Human Dignity, Capital Punishment, and the Pope
Since his elevation to the papal seat in 2013, Pope Francis has repeatedly made international headlines with comments suggesting a desire to change Roman Catholic doctrine on matters ranging from marriage to contraception to the nature of the afterlife and more. The beginning of August saw Francis make more than a remark with the publication of a revision to the Catechism of the Catholic Church officially labeling the death penalty “inadmissible” in all cases.
Historically, this sets a new precedent for Catholic dogma which, until now, has always preserved some theological justification for capital punishment in at least some extreme cases. However, as detailed by the simultaneously released letter to the bishops regarding the amendment, this change is but the culmination of a trend within Catholic teaching that has been gently shifting for decades. While I’ll leave it to others to argue elsewhere about the theological ramifications of this sea change (theologian Anna Rowlands and philosopher Edward Feser have written about this for those so inclined), Francis’ description of the death penalty merits some brief philosophical reflection here.

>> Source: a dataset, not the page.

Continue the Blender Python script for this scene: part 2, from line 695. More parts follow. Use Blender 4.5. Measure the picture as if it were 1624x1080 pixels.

In an address delivered in October of 2017, Francis described the death penalty as “an inhumane measure that, regardless of how it is carried out, abases human dignity,” and called for a reassessment of the Church’s position on the matter. While recognizing that criminals – even of the most violent crimes – must be held accountable for their actions, Francis argued that “No man, not even a murderer, loses his personal dignity” and insisted that the Catholic attitude should perpetually anticipate forgiveness and redemption. He finished with the line that has now entered obligatory Catholic teaching: “no matter how serious the crime that has been committed, the death penalty is inadmissible because it is an attack on the inviolability and the dignity of the person.”
Critics of capital punishment often make arguments for its abolition borne from post hoc evidence of practical matters such as its lack of deterrence on crime, its strongly unequal distribution along racial, gender, and socioeconomic lines, and the high financial costs of death penalty proceedings that far outpace the average cost of a life sentence in prison. But the language of “dignity” suggests that Francis and the Catechism are more concerned about a fundamental element of human existence that precedes any particular set of statistics: human rights. By grounding its position in the very makeup of the human person, Roman Catholicism now appears to reject the possibility that a person could disqualify themselves from moral consideration by some particularly heinous act. If the proposition “All humans always deserve to live” is true, as Francis seems to believe, then capital punishment becomes, in principle, impossible to support.
This shift may mark a relatively new approach in the debate over capital punishment insofar as it elevates concern for the offender to resemble the more typical concern for their victims. Historically, defenders of capital punishment (including previous Popes) have argued that justice for victims – particularly in cases of extreme wrongdoing – sometimes demands extreme punishment, even the execution of the guilty. But, Feser has argued elsewhere that the defender of capital punishment need not actually reject the “All humans always deserve to live” proposition if the guilty person is genuinely deserving of extreme punishment proportional to their offense – in fact, true proportional punishment, Feser says, sometimes requires a more extreme option beyond life imprisonment:
“To claim that no crime could justify capital punishment—to claim, for instance, that a cold-blooded genocidal rapist can never even in principle merit a greater punishment than the lifelong imprisonment inflicted on a bank robber—is implicitly to give up the principle of proportionality and, with it, any coherent conception of just punishment.”
And while this rejoinder focuses only on questions of the death penalty’s intrinsic justification (not any of the procedural concerns raised above), it remains to be seen how Pope Francis and Roman Catholicism as a whole will continue to navigate the murky rhetoric separating “justice for victims” and “the rights of the criminal” — two value sets that are both, indeed, quite important.
One element of the Catechism’s new language may offer some helpful ambiguity, particularly for Roman Catholic politicians like Governor Pete Ricketts of Nebraska who has campaigned repeatedly in defense of capital punishment legislation: the word “inadmissible” is not clear in exactly how it restricts the conscience of the faithful. Would a Catholic judge be “admitting” capital punishment if a jury imposes the death penalty on a convict? Would a Catholic voter tacitly “admit” the death penalty by supporting a candidate like Ricketts? At this time, such questions may be unanswerable. What is certain: the conversation about the ethics of capital punishment was complicated long before this new injection of religious commitments into the fray.